Il Signore mi misura, non me ne rendo conto. Nel
profondo del cuore so che lo fa per il mio bene, perché mi ama nonostante il
mio essere indegno della vocazione che ho ricevuto, dei doni che mi ha posto
dinanzi, delle fortune che non riesco a vedere. Lui insiste, perché è Dio, perché
ha insistito fino a salire sulla Croce.
Gli strumenti sono precisi, così come i numeri che
rivelano. Il Signore li annota, lo so, anche se non si sofferma sulle cifre
come un rubricista qualsiasi: il suo abaco non lo conosco, i suoi algoritmi
sono scienza sconosciuta. Per la logica umana, quella del conto che deve sempre
tornare, quella degli interessi che devono essere pagati, la Sua gestione
risulta fallimentare. Ma non sta a me giudicare, anche se la tentazione di
farlo è forte. Senza un minimo di attenzione su questa mia caratteristica,
sarei pronto a giudicare lo stesso operato di Dio. Sono spesso nella condizione
che vive il profeta Giona a Ninive. Fare il moralista è una parte che si addice
molto alla mia supponenza. Gli errori degli altri li soppeso con acribia da
orafo. Per il prossimo la mia bilancia è tarata alla perfezione, così mi
dimentico della cordicella di Samaria e
del piombino della casa di Acab dall’indagine dai quali non mi posso sottrarre.

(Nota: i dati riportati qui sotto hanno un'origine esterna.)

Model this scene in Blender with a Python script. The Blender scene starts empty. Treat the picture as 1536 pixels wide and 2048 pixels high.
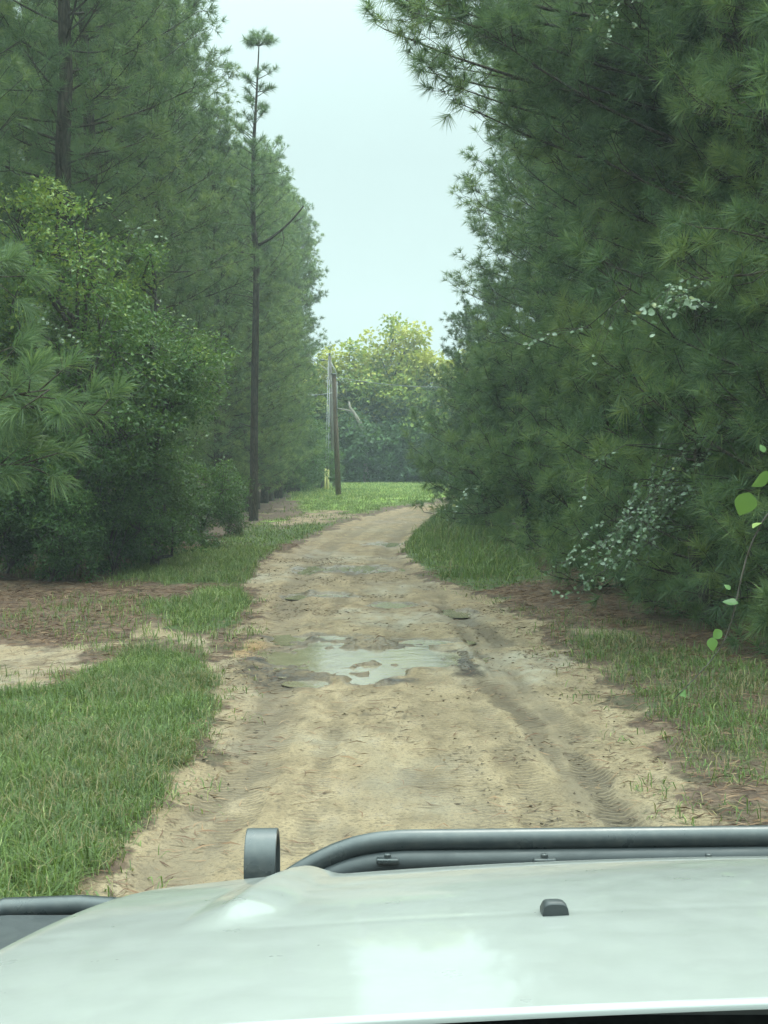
import bpy, math
import numpy as np

# ------------------------------------------------------------------ camera, sky, sun, exposure
C = bpy.context.scene.collection
SC = bpy.context.scene
PI = math.pi
F, HC, HOR = 3000.0, 1.85, 930.0
cam_d = bpy.data.cameras.new("camera")
cam = bpy.data.objects.new("camera", cam_d)
C.objects.link(cam)
cam.location = (0, 0, HC)
PITCH = math.atan((1024 - HOR) / F)
cam.rotation_euler = (PI / 2 - PITCH, 0, 0)
cam_d.sensor_fit = 'VERTICAL'
cam_d.sensor_height = 36.0
cam_d.lens = 36.0 * F / 2048.0
cam_d.clip_start = 0.05
cam_d.clip_end = 5000
SC.camera = cam

SUN_EL, SUN_AZ = math.radians(62), math.radians(25)
w = bpy.data.worlds.new("World")
SC.world = w
w.use_nodes = True
nt = w.node_tree
nt.nodes.clear()
n_out = nt.nodes.new('ShaderNodeOutputWorld')
n_bg = nt.nodes.new('ShaderNodeBackground')
n_bg.inputs['Strength'].default_value = 0.1
n_sky = nt.nodes.new('ShaderNodeTexSky')
n_sky.sky_type = 'NISHITA'
n_sky.sun_disc = False
n_sky.sun_elevation = SUN_EL
n_sky.sun_rotation = SUN_AZ
n_sky.air_density = 1.0
n_sky.dust_density = 3.0
n_tc = nt.nodes.new('ShaderNodeTexCoord')
n_sep = nt.nodes.new('ShaderNodeSeparateXYZ')
nt.links.new(n_tc.outputs['Generated'], n_sep.inputs[0])
n_map = nt.nodes.new('ShaderNodeMapRange')          # an overcast sky is brighter overhead
n_map.inputs['From Min'].default_value = 0.02
n_map.inputs['From Max'].default_value = 0.9
n_map.inputs['To Min'].default_value = 4.8
n_map.inputs['To Max'].default_value = 36.0
n_pw = nt.nodes.new('ShaderNodeMath')
n_pw.operation = 'POWER'
n_pw.inputs[1].default_value = 2.4
n_cl = nt.nodes.new('ShaderNodeMath')
n_cl.operation = 'MAXIMUM'
n_cl.inputs[1].default_value = 0.0
nt.links.new(n_sep.outputs['Z'], n_cl.inputs[0])
nt.links.new(n_cl.outputs[0], n_pw.inputs[0])
nt.links.new(n_pw.outputs[0], n_map.inputs['Value'])
n_ns = nt.nodes.new('ShaderNodeTexNoise')
n_ns.inputs['Scale'].default_value = 2.2
n_ns.inputs['Detail'].default_value = 5
n_ns.inputs['Roughness'].default_value = 0.5
nt.links.new(n_tc.outputs['Generated'], n_ns.inputs['Vector'])
n_nm = nt.nodes.new('ShaderNodeMapRange')
n_nm.inputs['From Min'].default_value = 0.3
n_nm.inputs['From Max'].default_value = 0.7
n_nm.inputs['To Min'].default_value = 0.93
n_nm.inputs['To Max'].default_value = 1.07
nt.links.new(n_ns.outputs['Fac'], n_nm.inputs['Value'])
n_mul = nt.nodes.new('ShaderNodeMath')
n_mul.operation = 'MULTIPLY'
nt.links.new(n_map.outputs[0], n_mul.inputs[0])
nt.links.new(n_nm.outputs[0], n_mul.inputs[1])
n_vm = nt.nodes.new('ShaderNodeVectorMath')
n_vm.operation = 'SCALE'
n_vm.inputs[0].default_value = (0.775, 1.0, 0.965)
nt.links.new(n_mul.outputs[0], n_vm.inputs['Scale'])
n_mix = nt.nodes.new('ShaderNodeMix')
n_mix.data_type = 'RGBA'
n_mix.inputs[0].default_value = 0.94                 # cloud cover
nt.links.new(n_sky.outputs[0], n_mix.inputs[6])
nt.links.new(n_vm.outputs[0], n_mix.inputs[7])
nt.links.new(n_mix.outputs[2], n_bg.inputs['Color'])
nt.links.new(n_bg.outputs[0], n_out.inputs[0])

sun_d = bpy.data.lights.new("sun", 'SUN')
sun_d.energy = 1.1
sun_d.angle = math.radians(25)
sun_d.color = (1.0, 0.96, 0.86)
sun = bpy.data.objects.new("sun", sun_d)
C.objects.link(sun)
sun.rotation_euler = (PI / 2 - SUN_EL, 0, PI - SUN_AZ)

SC.view_settings.view_transform = 'Standard'
SC.view_settings.look = 'None'
SC.view_settings.exposure = 0.9
SC.view_settings.gamma = 1
SC.render.engine = 'CYCLES'
SC.cycles.use_denoising = True
SC.cycles.max_bounces = 6
SC.cycles.diffuse_bounces = 3
SC.cycles.glossy_bounces = 3
SC.cycles.transmission_bounces = 3
SC.cycles.volume_bounces = 0
SC.cycles.transparent_max_bounces = 8

# ------------------------------------------------------------------ helpers
def tag(o, label=None, cat=None, group=None, kind=None):
    if label: o['label'] = label
    if cat: o['category'] = cat
    if group: o['group'] = group
    if kind: o['kind'] = kind
    return o

def empty(name, loc=(0, 0, 0), rz=0.0):
    o = bpy.data.objects.new(name, None)
    C.objects.link(o)
    o.location = loc
    o.rotation_euler = (0, 0, rz)
    o.empty_display_size = 0.2
    return o

def mesh_obj(name, V, polys, mats, parent=None, attrs=None, mi=None, smooth=True):
    """polys: list of (n,k) int arrays"""
    me = bpy.data.meshes.new(name)
    V = np.asarray(V, dtype=np.float32)
    me.vertices.add(len(V))
    me.vertices.foreach_set('co', V.ravel())
    polys = [np.asarray(p, dtype=np.int32) for p in polys if len(p)]
    nl = sum(p.size for p in polys)
    npol = sum(len(p) for p in polys)
    me.loops.add(nl)
    me.polygons.add(npol)
    me.loops.foreach_set('vertex_index', np.concatenate([p.ravel() for p in polys]))
    starts, s = [], 0
    for p in polys:
        k = p.shape[1]
        starts.append(s + np.arange(len(p), dtype=np.int32) * k)
        s += p.size
    me.polygons.foreach_set('loop_start', np.concatenate(starts))
    if mi is not None:
        me.polygons.foreach_set('material_index', np.concatenate([np.asarray(m, np.int32) for m in mi if len(m)]))
    me.polygons.foreach_set('use_smooth', np.full(npol, smooth, dtype=bool))
    for k_, a in (attrs or {}).items():
        at = me.attributes.new(k_, 'FLOAT', 'POINT')
        at.data.foreach_set('value', np.asarray(a, np.float32))
    me.update(calc_edges=True)
    for m in (mats if isinstance(mats, (list, tuple)) else [mats]):
        me.materials.append(m)
    o = bpy.data.objects.new(name, me)
    C.objects.link(o)
    if parent is not None: o.parent = parent
    return o

class MB:
    """collects tubes / boxes / grids into one mesh"""
    def __init__(s): s.V, s.T, s.Q, s.n = [], [], [], 0
    def add(s, V, T=None, Q=None):
        V = np.asarray(V, float)
        s.V.append(V)
        if T is not None and len(T): s.T.append(np.asarray(T) + s.n)
        if Q is not None and len(Q): s.Q.append(np.asarray(Q) + s.n)
        s.n += len(V)
    def tube(s, pts, rad, k=8, cap=True):
        P = np.asarray(pts, float)
        n = len(P)
        R = np.broadcast_to(np.asarray(rad, float), (n,))
        T = np.gradient(P, axis=0)
        T /= np.linalg.norm(T, axis=1)[:, None] + 1e-9
        up = np.array([0, 0, 1.0])
        if abs(T[:, 2]).mean() > 0.8: up = np.array([1.0, 0, 0])
        A = np.cross(T, up); A /= np.linalg.norm(A, axis=1)[:, None] + 1e-9
        B = np.cross(T, A)
        a = np.arange(k) * 2 * PI / k
        V = P[:, None] + R[:, None, None] * (np.cos(a)[None, :, None] * A[:, None] + np.sin(a)[None, :, None] * B[:, None])
        i = np.arange(n - 1)[:, None] * k
        j = np.arange(k)[None]
        Q = np.stack([i + j, i + (j + 1) % k, i + k + (j + 1) % k, i + k + j], -1).reshape(-1, 4)
        VV = V.reshape(-1, 3)
        TT = []
        if cap:
            VV = np.vstack([VV, P[:1], P[-1:]])
            c0, c1 = n * k, n * k + 1
            TT = [(c0, (q + 1) % k, q) for q in range(k)] + [(c1, (n - 1) * k + q, (n - 1) * k + (q + 1) % k) for q in range(k)]
        s.add(VV, TT, Q)
    def box(s, x0, x1, y0, y1, z0, z1):
        V = [(x, y, z) for z in (z0, z1) for y in (y0, y1) for x in (x0, x1)]
        s.add(V, None, [(0, 2, 3, 1), (4, 5, 7, 6), (0, 1, 5, 4), (2, 6, 7, 3), (0, 4, 6, 2), (1, 3, 7, 5)])
    def lathe(s, prof, cx=0, cy=0, cz=0, k=24, axis='z'):
        a = np.arange(k) * 2 * PI / k
        P = np.asarray(prof, float)
        n = len(P)
        X = P[:, :1] * np.cos(a)[None]; Y = P[:, :1] * np.sin(a)[None]; Z = np.repeat(P[:, 1:], k, 1)
        if axis == 'z': V = np.stack([X + cx, Y + cy, Z + cz], -1)
        elif axis == 'x': V = np.stack([Z + cx, X + cy, Y + cz], -1)
        else: V = np.stack([X + cx, Z + cy, Y + cz], -1)
        i = np.arange(n - 1)[:, None] * k
        j = np.arange(k)[None]
        Q = np.stack([i + j, i + (j + 1) % k, i + k + (j + 1) % k, i + k + j], -1).reshape(-1, 4)
        s.add(V.reshape(-1, 3), None, Q)
    def grid(s, X, Y, Z):
        n, m = X.shape
        i = np.arange(n - 1)[:, None] * m
        j = np.arange(m - 1)[None]
        Q = np.stack([i + j, i + j + 1, i + m + j + 1, i + m + j], -1).reshape(-1, 4)
        s.add(np.stack([X, Y, Z], -1).reshape(-1, 3), None, Q)
    def build(s, name, mat, parent=None, smooth=True, bevel=0, attrs=None):
        polys = []
        if s.T: polys.append(np.vstack(s.T))
        if s.Q: polys.append(np.vstack(s.Q))
        o = mesh_obj(name, np.vstack(s.V), polys, mat, parent, attrs, smooth=smooth)
        if bevel:
            b = o.modifiers.new('bevel', 'BEVEL'); b.width = bevel; b.segments = 3; b.limit_method = 'ANGLE'
        return o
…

Mi prende come un piatto, ma non mi considera
tale. Per Lui non sono un semplice oggetto. Mi afferra, mi asciuga dai peccati
con i quali mi riempio fino a farli traboccare dall’orlo. Poi mi rovescia affinché
tutto il male coli scivolando via dai bordi. Solo quando sarò asciutto mi
appoggerà girandomi nuovamente e allora mi troverò nella condizione di
accogliere l’acqua viva che zampilla per la Vita.